Certains ne font plus que préparer à la réussite à un concours plutôt que d’instruire, au sens de ce que « public » voulait dire : non bien d’État mais bien commun… Certains préparationnaires sont assistés aux dissertations toutes faites, dopés aux « exos » de maths hautement probables, ils ont ingurgité des procédés, des moyens de « faire genre », appris par cœur ce qui restera à jamais incompris. Cela, avec l’IA, ou grâce à l’IA, se fera sans doute mieux. Les fossoyeurs seront les fossoyés.

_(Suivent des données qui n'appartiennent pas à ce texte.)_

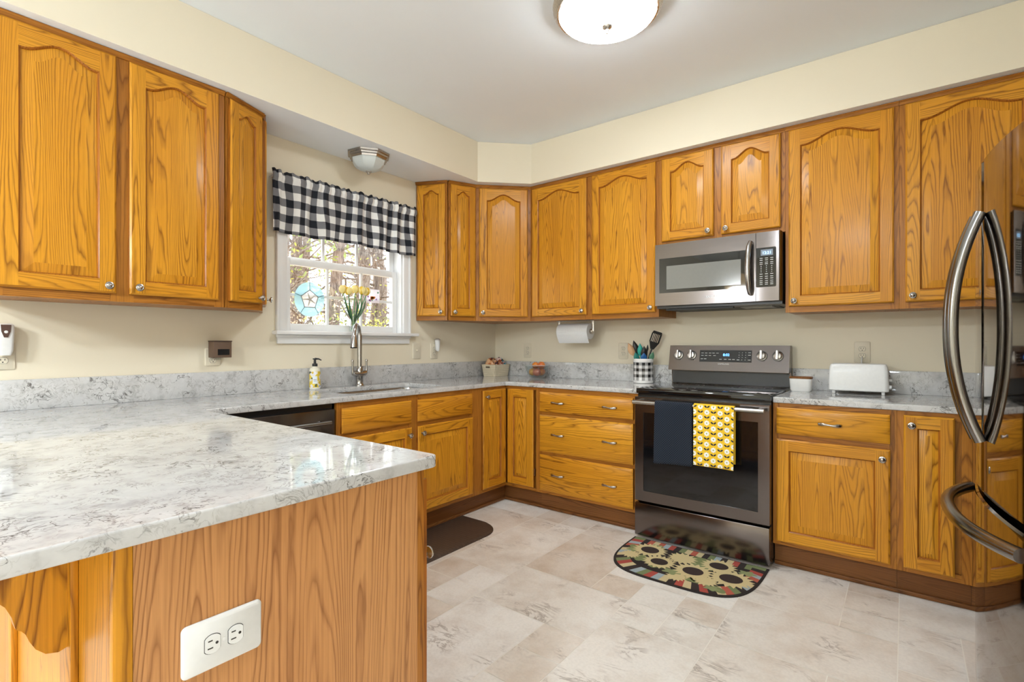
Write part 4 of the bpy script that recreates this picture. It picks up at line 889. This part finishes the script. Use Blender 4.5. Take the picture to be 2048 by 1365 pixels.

Une étudiante de Grande École m’a dit un jour : « l’appel, ça a été inventé pour protéger les mauvais profs »… Dans le supérieur, ce n’est pas faux. On trouve à l’Université des professeurs impliqués, inspirants, et d’autres, chercheurs peut-être formidables, feraient mieux de ne pas enseigner, tant cela leur importe peu. Un ancien étudiant devenu professeur me racontait un jour comment ses collègues – of Princeton please – se moquaient du temps qu’il consacrait à la préparation des cours qu’il était fier de dispenser. À quoi bon lui disait-on puisque sa carrière allait dépendre d’articles – on dit « papiers » dans le jargon, triste métonymie – qu’il allait publier, sûrement pas de la qualité de ses cours…
Nous le savons tous mais n’osons le dire dans le pays qui a supprimé les corporations mais, comme nul autre peut-être , a fait survivre le corporatisme : il y a des cours où l’on perd son temps, où slides et powerpoint sont commentés comme si on ne savait lire, d’autres que rien ne nous ferait manquer. Qu’aucune IA ne nous fera jamais manquer. Parce qu’on y apprend mieux, qu’on y comprend plus vite, qu’on s’interroge davantage, qu’on peut en sortir grandi d’une capacité à développer une pensée personnelle, singulière. Et, ce qui est loin d’être négligeable, qu’on y est heureux.
Prenons garde, pour former les diplômés de demain, au sérieux des concours (nous y reviendrons bientôt à la lecture surprenante de copies…), à ce que l’éducation – la classe préparatoire en particulier – ne devienne un élevage d’oies pour Noël. J’aime le foie gras. Une fois par an. Mais un vol d’oies sauvages est plus responsable. Et autrement plus beau.
L’injonction du titre de l’essai de Laurent Alexandre et d’Olivier Babeau importe moins que la mise en garde de son sous-titre. Prenons garde à ce que nous devons apprendre. Laurent Alexandre s’est un jour extasié sur un plateau télé de la qualité de la réponse de l’IA à la question de savoir « ce que penserait Napoléon de la construction européenne ». À question aussi idiote, une réponse même savamment écrite, reste idiote. Ignorante du sens du mot Histoire (je n’ai pas dit du sens de l’histoire). Pédagogiquement catastrophique. Quand on apprend aux étudiants à apprendre comme des machines, il ne faut pas s’étonner d’être remplacé par une machine.